**CHALLENGE**
In the material below, find each line holding the string "Blender" and copy it.

**STORED DATA**
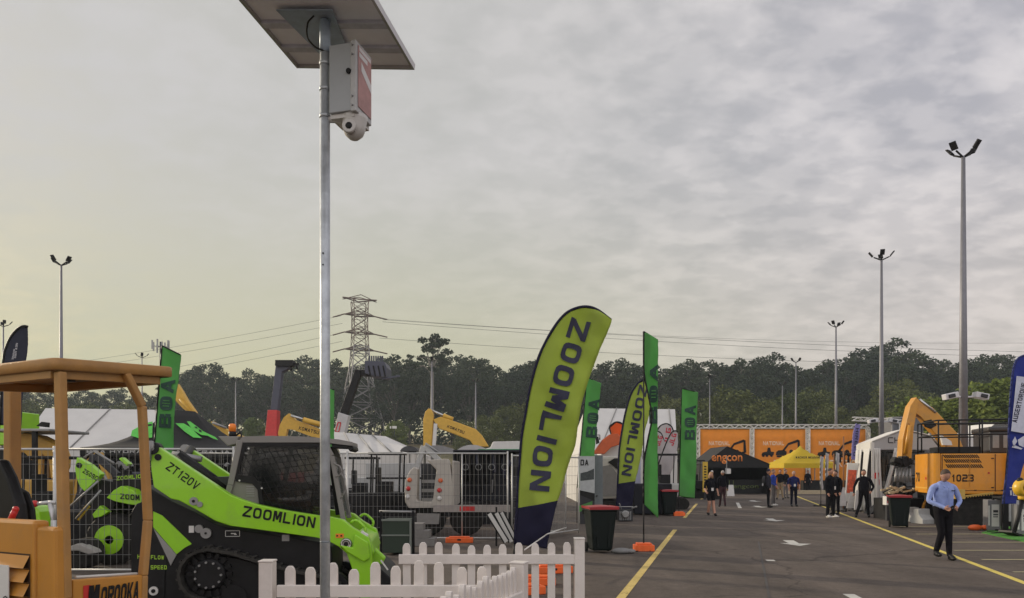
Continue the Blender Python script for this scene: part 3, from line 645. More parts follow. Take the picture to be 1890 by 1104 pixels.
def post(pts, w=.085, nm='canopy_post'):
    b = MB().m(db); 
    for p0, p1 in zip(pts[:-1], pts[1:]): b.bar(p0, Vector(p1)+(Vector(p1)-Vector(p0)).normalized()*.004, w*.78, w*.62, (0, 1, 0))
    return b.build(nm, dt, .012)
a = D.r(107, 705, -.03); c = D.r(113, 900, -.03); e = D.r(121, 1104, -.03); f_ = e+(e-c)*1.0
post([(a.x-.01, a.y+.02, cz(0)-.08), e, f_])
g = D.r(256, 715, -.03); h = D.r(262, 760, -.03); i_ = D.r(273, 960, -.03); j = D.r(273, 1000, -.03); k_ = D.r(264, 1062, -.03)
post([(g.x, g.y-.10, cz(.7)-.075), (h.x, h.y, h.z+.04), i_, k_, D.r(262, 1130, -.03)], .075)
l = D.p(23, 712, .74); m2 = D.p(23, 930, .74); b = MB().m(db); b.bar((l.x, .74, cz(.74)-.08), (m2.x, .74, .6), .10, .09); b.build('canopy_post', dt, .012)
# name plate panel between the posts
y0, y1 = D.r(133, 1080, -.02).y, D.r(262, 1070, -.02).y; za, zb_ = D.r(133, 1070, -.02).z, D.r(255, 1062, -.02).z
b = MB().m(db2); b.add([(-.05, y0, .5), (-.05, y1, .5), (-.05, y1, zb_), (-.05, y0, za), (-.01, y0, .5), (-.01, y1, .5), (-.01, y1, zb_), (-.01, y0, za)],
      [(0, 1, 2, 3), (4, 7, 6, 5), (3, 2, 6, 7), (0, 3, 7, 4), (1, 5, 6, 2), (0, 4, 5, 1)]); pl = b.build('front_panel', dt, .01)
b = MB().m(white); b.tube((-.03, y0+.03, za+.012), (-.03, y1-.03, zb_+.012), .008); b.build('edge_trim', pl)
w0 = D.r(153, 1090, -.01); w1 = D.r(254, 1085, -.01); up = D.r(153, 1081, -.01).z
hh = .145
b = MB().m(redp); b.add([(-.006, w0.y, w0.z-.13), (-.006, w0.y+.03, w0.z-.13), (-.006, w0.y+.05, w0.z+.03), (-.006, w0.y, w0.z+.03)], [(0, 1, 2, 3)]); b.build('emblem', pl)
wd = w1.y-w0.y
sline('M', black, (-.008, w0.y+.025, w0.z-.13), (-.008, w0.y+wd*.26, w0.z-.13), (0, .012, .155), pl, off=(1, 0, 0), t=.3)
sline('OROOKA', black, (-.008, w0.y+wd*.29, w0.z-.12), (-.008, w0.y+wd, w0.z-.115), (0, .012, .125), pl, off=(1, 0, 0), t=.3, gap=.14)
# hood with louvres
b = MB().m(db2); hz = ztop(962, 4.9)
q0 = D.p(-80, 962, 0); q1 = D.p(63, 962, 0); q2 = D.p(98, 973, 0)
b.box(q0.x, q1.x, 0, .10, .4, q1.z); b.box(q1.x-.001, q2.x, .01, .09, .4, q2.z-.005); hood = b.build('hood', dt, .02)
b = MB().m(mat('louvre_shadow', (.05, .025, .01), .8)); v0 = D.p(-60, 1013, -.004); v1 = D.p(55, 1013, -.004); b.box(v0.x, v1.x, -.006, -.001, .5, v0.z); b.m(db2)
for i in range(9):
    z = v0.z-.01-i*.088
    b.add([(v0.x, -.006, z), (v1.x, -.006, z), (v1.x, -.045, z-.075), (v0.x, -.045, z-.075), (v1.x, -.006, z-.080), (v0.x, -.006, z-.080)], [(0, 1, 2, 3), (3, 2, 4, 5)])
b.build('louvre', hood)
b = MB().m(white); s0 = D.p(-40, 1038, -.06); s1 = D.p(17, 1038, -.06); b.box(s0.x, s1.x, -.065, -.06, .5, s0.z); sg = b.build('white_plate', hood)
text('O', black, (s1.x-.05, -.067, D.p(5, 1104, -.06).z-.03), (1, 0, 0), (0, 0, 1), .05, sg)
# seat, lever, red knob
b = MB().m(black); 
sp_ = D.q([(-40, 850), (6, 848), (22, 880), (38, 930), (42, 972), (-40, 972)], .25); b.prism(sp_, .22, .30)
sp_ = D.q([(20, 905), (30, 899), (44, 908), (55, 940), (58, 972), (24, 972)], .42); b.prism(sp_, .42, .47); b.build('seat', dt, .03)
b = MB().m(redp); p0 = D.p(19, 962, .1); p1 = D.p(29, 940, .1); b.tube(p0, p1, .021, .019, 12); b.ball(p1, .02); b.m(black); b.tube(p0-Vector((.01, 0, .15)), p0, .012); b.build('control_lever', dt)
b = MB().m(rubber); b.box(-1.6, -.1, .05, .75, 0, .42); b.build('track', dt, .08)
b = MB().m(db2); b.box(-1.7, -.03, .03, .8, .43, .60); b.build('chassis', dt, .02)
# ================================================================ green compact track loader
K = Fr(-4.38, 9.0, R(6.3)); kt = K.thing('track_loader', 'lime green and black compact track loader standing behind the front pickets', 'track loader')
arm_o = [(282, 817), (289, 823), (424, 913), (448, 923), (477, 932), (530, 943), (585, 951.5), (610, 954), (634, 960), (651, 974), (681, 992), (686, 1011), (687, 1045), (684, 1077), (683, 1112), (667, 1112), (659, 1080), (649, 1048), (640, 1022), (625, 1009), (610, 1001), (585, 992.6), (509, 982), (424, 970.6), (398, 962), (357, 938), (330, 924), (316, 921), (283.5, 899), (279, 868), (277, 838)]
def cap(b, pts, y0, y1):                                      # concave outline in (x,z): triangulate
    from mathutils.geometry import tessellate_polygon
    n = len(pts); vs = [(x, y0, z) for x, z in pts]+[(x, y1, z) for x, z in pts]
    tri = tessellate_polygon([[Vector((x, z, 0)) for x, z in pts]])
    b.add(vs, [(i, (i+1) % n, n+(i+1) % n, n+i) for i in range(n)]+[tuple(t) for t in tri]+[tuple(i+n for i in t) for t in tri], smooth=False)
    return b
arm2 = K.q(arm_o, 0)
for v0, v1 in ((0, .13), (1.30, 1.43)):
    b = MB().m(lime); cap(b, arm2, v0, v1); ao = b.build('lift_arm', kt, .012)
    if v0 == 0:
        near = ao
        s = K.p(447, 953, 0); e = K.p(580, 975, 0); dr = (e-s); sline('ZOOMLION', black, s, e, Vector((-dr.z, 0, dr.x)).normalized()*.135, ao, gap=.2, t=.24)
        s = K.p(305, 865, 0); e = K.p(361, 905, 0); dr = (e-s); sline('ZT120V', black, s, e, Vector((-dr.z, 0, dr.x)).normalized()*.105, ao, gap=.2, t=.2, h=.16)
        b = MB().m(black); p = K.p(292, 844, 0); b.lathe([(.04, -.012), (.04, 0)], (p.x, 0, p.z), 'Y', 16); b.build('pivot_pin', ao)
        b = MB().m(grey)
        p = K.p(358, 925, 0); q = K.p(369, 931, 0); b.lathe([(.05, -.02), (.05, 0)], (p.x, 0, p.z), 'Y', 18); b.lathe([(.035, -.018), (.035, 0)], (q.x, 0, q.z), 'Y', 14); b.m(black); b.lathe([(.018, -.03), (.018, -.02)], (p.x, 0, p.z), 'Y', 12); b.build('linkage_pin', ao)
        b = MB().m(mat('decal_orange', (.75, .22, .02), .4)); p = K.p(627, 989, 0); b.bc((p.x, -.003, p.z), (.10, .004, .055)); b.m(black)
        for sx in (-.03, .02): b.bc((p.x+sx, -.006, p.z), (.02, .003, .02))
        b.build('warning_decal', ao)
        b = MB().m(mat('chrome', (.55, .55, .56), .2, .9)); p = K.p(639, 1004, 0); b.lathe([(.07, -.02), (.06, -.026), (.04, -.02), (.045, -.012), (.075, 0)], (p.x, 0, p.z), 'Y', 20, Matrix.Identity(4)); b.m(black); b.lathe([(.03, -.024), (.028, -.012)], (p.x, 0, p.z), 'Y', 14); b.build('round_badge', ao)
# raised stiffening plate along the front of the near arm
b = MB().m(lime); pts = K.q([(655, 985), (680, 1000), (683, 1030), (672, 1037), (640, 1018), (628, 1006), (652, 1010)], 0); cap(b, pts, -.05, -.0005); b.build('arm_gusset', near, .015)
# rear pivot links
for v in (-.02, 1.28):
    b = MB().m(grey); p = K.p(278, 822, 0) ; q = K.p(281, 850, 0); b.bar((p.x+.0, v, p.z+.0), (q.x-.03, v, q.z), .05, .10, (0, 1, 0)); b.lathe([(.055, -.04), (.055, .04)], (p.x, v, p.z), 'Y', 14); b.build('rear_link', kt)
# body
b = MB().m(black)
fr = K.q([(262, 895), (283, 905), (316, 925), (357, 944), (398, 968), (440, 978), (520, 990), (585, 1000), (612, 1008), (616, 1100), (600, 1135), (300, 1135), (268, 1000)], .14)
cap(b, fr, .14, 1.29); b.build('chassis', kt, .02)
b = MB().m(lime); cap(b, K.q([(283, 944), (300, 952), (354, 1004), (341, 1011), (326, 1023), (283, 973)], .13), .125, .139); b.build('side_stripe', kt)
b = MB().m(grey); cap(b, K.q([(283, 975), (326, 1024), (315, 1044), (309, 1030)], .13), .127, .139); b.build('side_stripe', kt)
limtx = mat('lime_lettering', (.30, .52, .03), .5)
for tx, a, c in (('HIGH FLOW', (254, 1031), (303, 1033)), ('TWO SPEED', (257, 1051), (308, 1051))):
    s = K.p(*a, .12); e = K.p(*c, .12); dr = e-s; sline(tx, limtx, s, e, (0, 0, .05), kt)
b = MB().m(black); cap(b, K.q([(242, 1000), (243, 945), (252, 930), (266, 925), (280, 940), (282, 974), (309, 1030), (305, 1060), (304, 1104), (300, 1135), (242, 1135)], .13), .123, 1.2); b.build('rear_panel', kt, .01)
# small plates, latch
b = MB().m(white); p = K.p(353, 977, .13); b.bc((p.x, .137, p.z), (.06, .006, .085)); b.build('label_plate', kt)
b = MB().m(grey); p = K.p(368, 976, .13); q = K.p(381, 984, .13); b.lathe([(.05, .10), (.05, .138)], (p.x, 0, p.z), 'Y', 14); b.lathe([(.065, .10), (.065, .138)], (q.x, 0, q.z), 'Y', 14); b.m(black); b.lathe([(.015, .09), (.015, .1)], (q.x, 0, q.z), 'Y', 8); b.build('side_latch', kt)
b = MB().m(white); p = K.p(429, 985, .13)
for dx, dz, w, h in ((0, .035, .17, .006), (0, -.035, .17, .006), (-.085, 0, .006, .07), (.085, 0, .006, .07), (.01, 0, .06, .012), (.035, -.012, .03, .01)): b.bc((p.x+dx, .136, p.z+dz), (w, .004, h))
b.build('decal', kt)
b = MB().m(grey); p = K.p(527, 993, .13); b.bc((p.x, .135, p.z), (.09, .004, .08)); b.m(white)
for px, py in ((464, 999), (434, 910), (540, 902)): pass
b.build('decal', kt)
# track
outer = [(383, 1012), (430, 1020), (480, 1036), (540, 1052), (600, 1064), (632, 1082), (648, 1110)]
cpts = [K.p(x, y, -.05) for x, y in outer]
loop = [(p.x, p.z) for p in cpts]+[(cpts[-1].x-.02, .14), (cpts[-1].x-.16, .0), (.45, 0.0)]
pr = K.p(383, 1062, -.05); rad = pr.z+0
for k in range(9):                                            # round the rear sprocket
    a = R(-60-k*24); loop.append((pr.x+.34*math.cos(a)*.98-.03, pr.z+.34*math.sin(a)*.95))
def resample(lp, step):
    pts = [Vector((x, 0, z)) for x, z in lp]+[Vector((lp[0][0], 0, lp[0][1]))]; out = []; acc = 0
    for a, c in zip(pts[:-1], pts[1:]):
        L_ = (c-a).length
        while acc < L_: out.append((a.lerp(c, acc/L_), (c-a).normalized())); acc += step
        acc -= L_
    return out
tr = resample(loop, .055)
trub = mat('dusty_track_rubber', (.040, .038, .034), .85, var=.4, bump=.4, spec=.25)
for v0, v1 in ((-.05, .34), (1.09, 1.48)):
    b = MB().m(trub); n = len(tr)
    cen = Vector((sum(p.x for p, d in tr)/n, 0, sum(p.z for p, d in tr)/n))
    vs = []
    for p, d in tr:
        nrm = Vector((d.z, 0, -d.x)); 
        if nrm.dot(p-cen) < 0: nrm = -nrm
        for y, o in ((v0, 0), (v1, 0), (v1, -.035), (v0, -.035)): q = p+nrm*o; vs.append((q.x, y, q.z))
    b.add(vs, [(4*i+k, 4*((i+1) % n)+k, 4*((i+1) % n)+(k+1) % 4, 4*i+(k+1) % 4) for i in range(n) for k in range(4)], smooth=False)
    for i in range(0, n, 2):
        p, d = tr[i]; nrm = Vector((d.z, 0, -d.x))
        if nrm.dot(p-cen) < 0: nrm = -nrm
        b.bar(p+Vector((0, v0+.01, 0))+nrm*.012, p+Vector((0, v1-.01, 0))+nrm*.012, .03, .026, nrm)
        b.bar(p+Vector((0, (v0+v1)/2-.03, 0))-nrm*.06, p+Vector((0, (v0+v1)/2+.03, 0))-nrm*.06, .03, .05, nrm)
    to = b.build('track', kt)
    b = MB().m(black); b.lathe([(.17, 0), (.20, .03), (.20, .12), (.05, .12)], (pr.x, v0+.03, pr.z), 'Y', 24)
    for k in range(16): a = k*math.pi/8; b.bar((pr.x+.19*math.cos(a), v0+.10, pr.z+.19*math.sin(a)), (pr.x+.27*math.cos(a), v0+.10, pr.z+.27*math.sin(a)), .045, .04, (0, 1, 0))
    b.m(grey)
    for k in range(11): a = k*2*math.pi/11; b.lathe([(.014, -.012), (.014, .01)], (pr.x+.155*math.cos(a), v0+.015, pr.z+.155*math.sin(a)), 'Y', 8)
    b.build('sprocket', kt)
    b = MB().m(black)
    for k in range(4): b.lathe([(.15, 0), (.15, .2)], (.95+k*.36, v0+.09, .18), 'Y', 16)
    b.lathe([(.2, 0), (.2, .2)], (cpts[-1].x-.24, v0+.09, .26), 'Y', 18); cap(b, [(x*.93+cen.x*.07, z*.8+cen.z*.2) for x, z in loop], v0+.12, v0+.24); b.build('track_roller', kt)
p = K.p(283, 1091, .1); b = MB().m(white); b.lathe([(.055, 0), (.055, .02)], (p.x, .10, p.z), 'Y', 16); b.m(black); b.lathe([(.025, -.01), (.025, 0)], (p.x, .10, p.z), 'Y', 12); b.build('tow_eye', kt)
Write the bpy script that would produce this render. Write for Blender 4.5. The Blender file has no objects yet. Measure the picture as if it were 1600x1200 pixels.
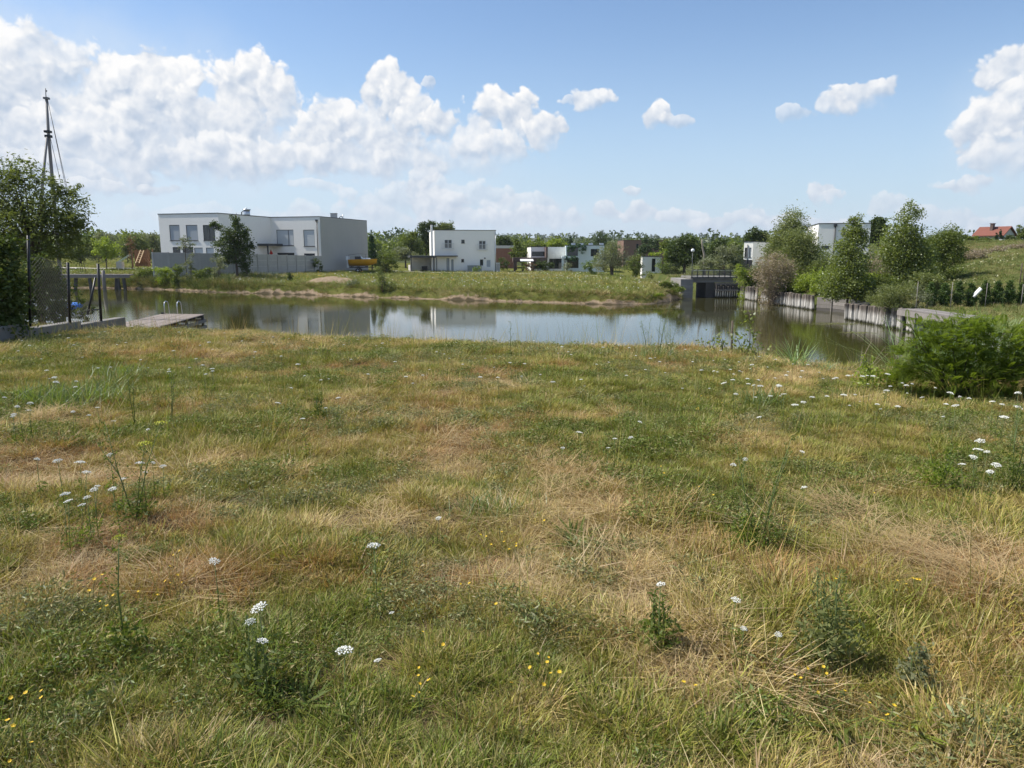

**SOLUTION FOR THIS PROBLEM**
Continue the Blender Python script for this scene: part 3, from line 645. More parts follow. Take the picture to be 1890 by 1104 pixels.
Write the bpy script that would produce this render. Write for Blender 4.5. The Blender file has no objects yet. Measure the picture as if it were 1600x1200 pixels.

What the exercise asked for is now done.